Davutoğlu’nun siyasi şantajı ters teper

AK Parti’nin kuruluş yıl dönümü kutlamaları sırasında eski Başbakan Davutoğlu da kendi alternatif programını yapmış. Delikanlı gibi çıkıp partisini kuramadığından ‘dostlar platformu’ gibi isimler altında buluşmalar tertipliyor ve oradan mesajlar veriyor bir süredir. İşte onlardan biri. Demiş ki “Terörle mücadele konusunda defterler açılırsa, bizi bugün eleştirenler insan içine çıkamazlar.” Hoppalaaa.. 

2016 Mayıs’a kadar devlette en yetkili koltuklarda oturan, sorumluluk makamındaki bir kişinin edeceği laf mı bu? Bu resmen bir siyasi şantaj. Ve bunca yıldır yanında olduğu halde hâlâ anlamamış olacak ki Erdoğan bir şantaja boyun eğecek adam değil. Dediğine bakar mısınız Davutoğlu’nun! ‘Defterler açılırsa’.. Yahu açsana o defterleri. Aç da okuyalım kim ne yapmış! Bu akıl apaçık FETÖ aklıdır değerli dostlar. FETÖ’nün Mit Tırları ihanetinde de yaptığı buydu. Can Dündar, bizim terör örgütlerine silah taşıdığımız yalanını yazdı. FETÖ’den tutuklu Eren Erdem terör örgütlerine sarin gazı verdiğimiz iftirasını attı. Suriye konulu kozmik toplantıya dair sızmalarda da, MİT Başkanı Hakan Fidan’ı almaya kalktıkları 7 Şubat kepazeliğindeki Oslo ayrıntısında da hep bu vardı. Şimdi bakın Davutoğlu da aynı dille tehdit ediyor. İnanılır gibi değil. İnanılır gibi olmayan Davutoğlu’nun bundan sonuç alacağını zannetmesi. Ne ilginç günlerden geçiyoruz. 

  

Neden AK Parti’den istifa etmiyorlar?

Apaçık meydan okuduğunu ve yeni bir hareket başlattığını ilan etmesine rağmen Ahmet Davutoğlu ve arkadaşları neden AK Parti’den istifa etmiyor? Partiden atılıp mağduriyet devşirme peşindeler mi acaba? Peki kendisini takip eden kitleye de ayıp olmuyor mu artık?
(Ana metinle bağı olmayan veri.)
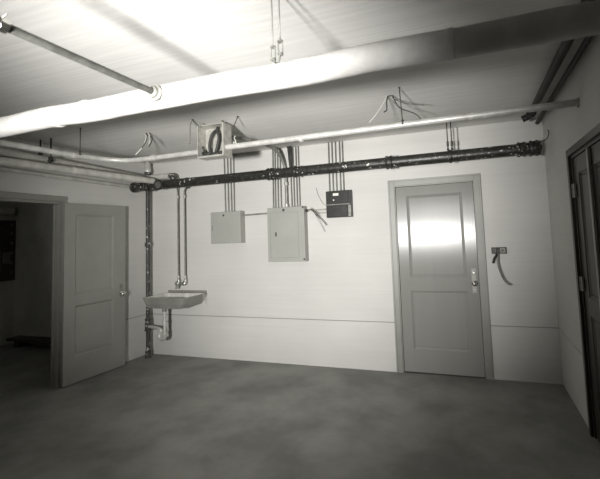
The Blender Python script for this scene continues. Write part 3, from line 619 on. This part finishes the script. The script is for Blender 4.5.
# ------------------------------------------------------------------ light: photographer's reflector lamp left of the camera
world = bpy.data.worlds.new('world'); S.world = world; world.use_nodes = True
world.node_tree.nodes['Background'].inputs[0].default_value = (0, 0, 0, 1)
def lamp(name, loc, aim, power, size, soft):
    ld = bpy.data.lights.new(name, 'SPOT'); ld.energy = power; ld.spot_size = math.radians(size); ld.spot_blend = 1.0
    ld.shadow_soft_size = soft; ld.color = (1.0, .988, .962)
    lo = bpy.data.objects.new(name, ld); COL.objects.link(lo); lo.location = loc
    lo.rotation_euler = (V(aim)-V(loc)).to_track_quat('-Z', 'Y').to_euler()
lamp('reflector_lamp', (3.48, -5.15, 1.49), (2.32, 0, 2.04), 1180, 74, 0.12)
lamp('camera_side_lamp', (3.72, -4.60, 2.02), (3.3, 0, 1.80), 80, 44, 0.07)
pb = bpy.data.lights.new('passage_fill', 'POINT'); pb.energy = 5; pb.shadow_soft_size = .05; pb.color = (1.0, .985, .955)  # added fill light, unseen, to brighten the room beyond the doorway
po = bpy.data.objects.new('passage_fill', pb); COL.objects.link(po); po.location = (-1.3, -2.9, 2.35)

# ------------------------------------------------------------------ camera
f, yaw, pitch, roll = 395.3181, -0.32750, 0.07670, -0.03900
cd = bpy.data.cameras.new('camera'); cam = bpy.data.objects.new('camera', cd); COL.objects.link(cam)
F = V((math.sin(yaw)*math.cos(pitch), math.cos(yaw)*math.cos(pitch), math.sin(pitch)))
Rr = V((math.cos(yaw), -math.sin(yaw), 0)); U = Rr.cross(F)
r2 = Rr*math.cos(roll)+U*math.sin(roll); u2 = -Rr*math.sin(roll)+U*math.cos(roll)
mt = Matrix((r2, u2, -F)).transposed().to_4x4(); mt.translation = V((4.4065, -4.5090, 1.5589))
cam.matrix_world = mt
cd.sensor_fit = 'HORIZONTAL'; cd.sensor_width = 36; cd.lens = f/600*36
cd.shift_x = -(336.51-300)/600; cd.shift_y = -(239.5-204.19)/600
cd.clip_start = .05; cd.dof.use_dof = True; cd.dof.focus_distance = 4.6; cd.dof.aperture_fstop = 2.8
S.camera = cam
vs = S.view_settings; vs.view_transform = 'Standard'; vs.look = 'None'; vs.gamma = 1; vs.exposure = 0.0; vs.use_curve_mapping = False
Yani biri çıkıp da Davutoğlu’na; “Arkadaş sen bile hâlâ Erdoğan’la pazarlık kartını açık tutmaya çalışırken benden neyin desteğini istiyorsun” derse, ne cevap verecek acaba? Aslanlar gibi istifa etse de bir ‘duruş’ koysa ya siyaset meydanına. Erdoğan’ı var eden yürekli duruşuydu. İşin stratejik derinliği budur.  

 

Delikanlı kadın Demet Akalın

Demet Akalın’ın İzmir otobanından attığı sosyal medya mesajını, Cumhurbaşkanı Erdoğan, AK Parti’nin doğum gününde bir kez daha hatırlattı. Ve CHP’nin o saçma sapan suç duyurusunu. Hem kendi kitlesi ilk günden beri linç ediyor hem de yargıyla üstüne geliyorlar Demet Akalın’ın. O da tıpkı şarkılarındaki atarlı/giderli sözleri gibi aynı şeyi tekrarlıyor;“O gittiğim yolu övdüm, sözümün de arkasındayım.” Zaten konserleri hınca hınç doluyor program yaptığı mekanlar tıka/basa, albümleri yok satıyor. Hiç de ihtiyacı yok Erdoğan’ın övgüsüne falan. Demek ki mesele delikanlı olmaktaymış. Hele de Cem Yılmaz gibi Beştepe’den alacağını aldıktan sonra elinde rakı bardağıyla hükümete sallayan tipleri görünce Demet Akalın gibilerin değeri daha iyi anlaşılıyor.  

  

Sitenizde sokak kedilerini beslemenize kimse engel olamaz

Sokak kedileri sitelerde başlı başına dert. Instagram’dan birbirlerine kedi/köpek videosu yolladığı için hayvansever olduğunu zannettiğiniz komşularınızı, kedileri çitin dışına atarken görürseniz şaşırmayın. Şaşırmayın fakat dava edin. Zira bu konuda pek çok emsal karar var. Yasalar, kedilerin bulundukları yeri (site bahçesi dahil) doğal yaşam alanı kabul ediyor. Site yönetimleri hangi genel kurulla hangi kararı alırsa alsın, o yerleşke içindeki kedilere dokunması yasak. Hakkınızı arayın.